Jan 30, 2009 8:51 am
LeavingML:

I'm leaving ML and going with LPL. I know that my current clients will go with me regardless, but in this Madoff world, I'm wondering about future clients. Should I use my own name or just use LPL? The other issue is that I have found a couple of really nice rates on office leases that could hold about 5 advisors. Everyone in my office is starting to look around and I'm certain by the end of the year some other advisors would join me and share expenses. Under that scenario I think it would be most beneficial to have a generic type name, thoughts?



You've gotten some feedback about the name, which is far less important to clients than most people want to make it (many of my clients didn't even ASK what the name of my new firm was when I made that change).



I'm going to toss in a quick comment about the office space, as you sound like you may be unintentionally contemplating a common mistake there.



Your two largest expenses - on an ongoing basis, after initial set up costs - are likely to be office rent and staffing costs. Control those two effectively and your chances for doing well financially increase dramatically.



Given that, your idea of renting (and paying for) space sufficient for 5 advisors you don't currently have, don't need, and may never want or need does not make good business sense. Better to get something that works for you and is affordable for the first year, does not require you to add more people in order to afford, and which requires no long term commitment. Then IF you realize you WANT to add 1 or 3 or 5 more people - in reality - you can look for appropriate space then.



Same thing goes for support staffing. Don't over-hire and over-spend right out of the shoot. By all means arrange for support, but do it conservatively until you know exactly what you need in your new environment.



Maintain flexibility. Control costs. Keep your eye on the ball, so you can focus on the important thing: moving your clients over, serving them well, and adding more clients. You don't need extra space for that, and you don't need 5 other advisors either, even if they may want/need you.



Otherwise your expenses will be so high you may end up netting even less than you currently do. Not a good formula.



Good luck.

Jan 30, 2009 7:58 pm

Thanks to everyone for their feedback.



Morphius, thanks for the input, but in this situation the cost of the 5 person office is the same as the two person offices I have been looking at.

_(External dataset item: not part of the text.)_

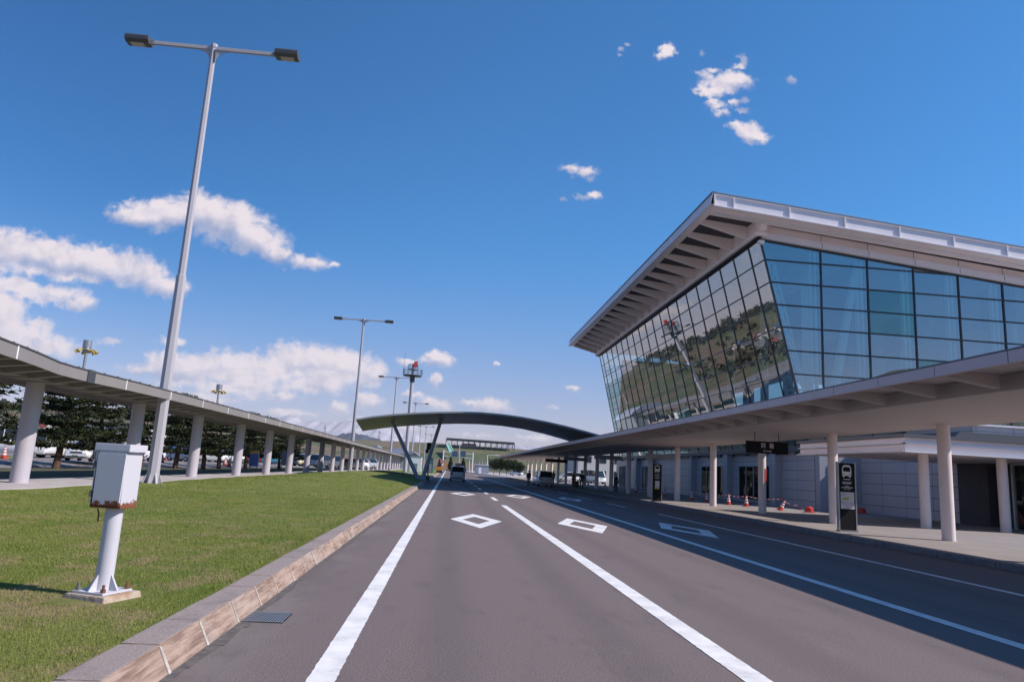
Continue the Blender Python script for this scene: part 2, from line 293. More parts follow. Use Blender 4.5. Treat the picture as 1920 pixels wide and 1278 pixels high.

It's just a lucky break on my part that a new high end office complex is losing two tenants (plus they already have some space that has yet to be leased) and they are willing to cut me a great deal.

Jan 30, 2009 11:50 pm

I agree with Indyone and Morphius..


Name: I think the worst thing you can do is put "Smith Financial" or "Smith Advisors" I would use something besides your last names..


Office: Overhead will kill you in this business. who cares if you gross 30K a month if your expense are over 15K.. Especially starting out..Move later when you have a solid base.. no one cares about your office but you..
Jan 31, 2009 9:13 am
LeavingML:

Morphius, thanks for the input, but in this situation the cost of the 5 person office is the same as the two person offices I have been looking at. It's just a lucky break on my part that a new high end office complex is losing two tenants (plus they already have some space that has yet to be leased) and they are willing to cut me a great deal.



Glad to hear it. Hope the deal doesn't require a long term lease, because even a great deal compared to other two person offices can be an anchor if it represents more than you need or can afford.    

Jan 31, 2009 7:00 pm

I wouldn't try "Citi Morg"--that's what the new C/SB/MS is going to be called.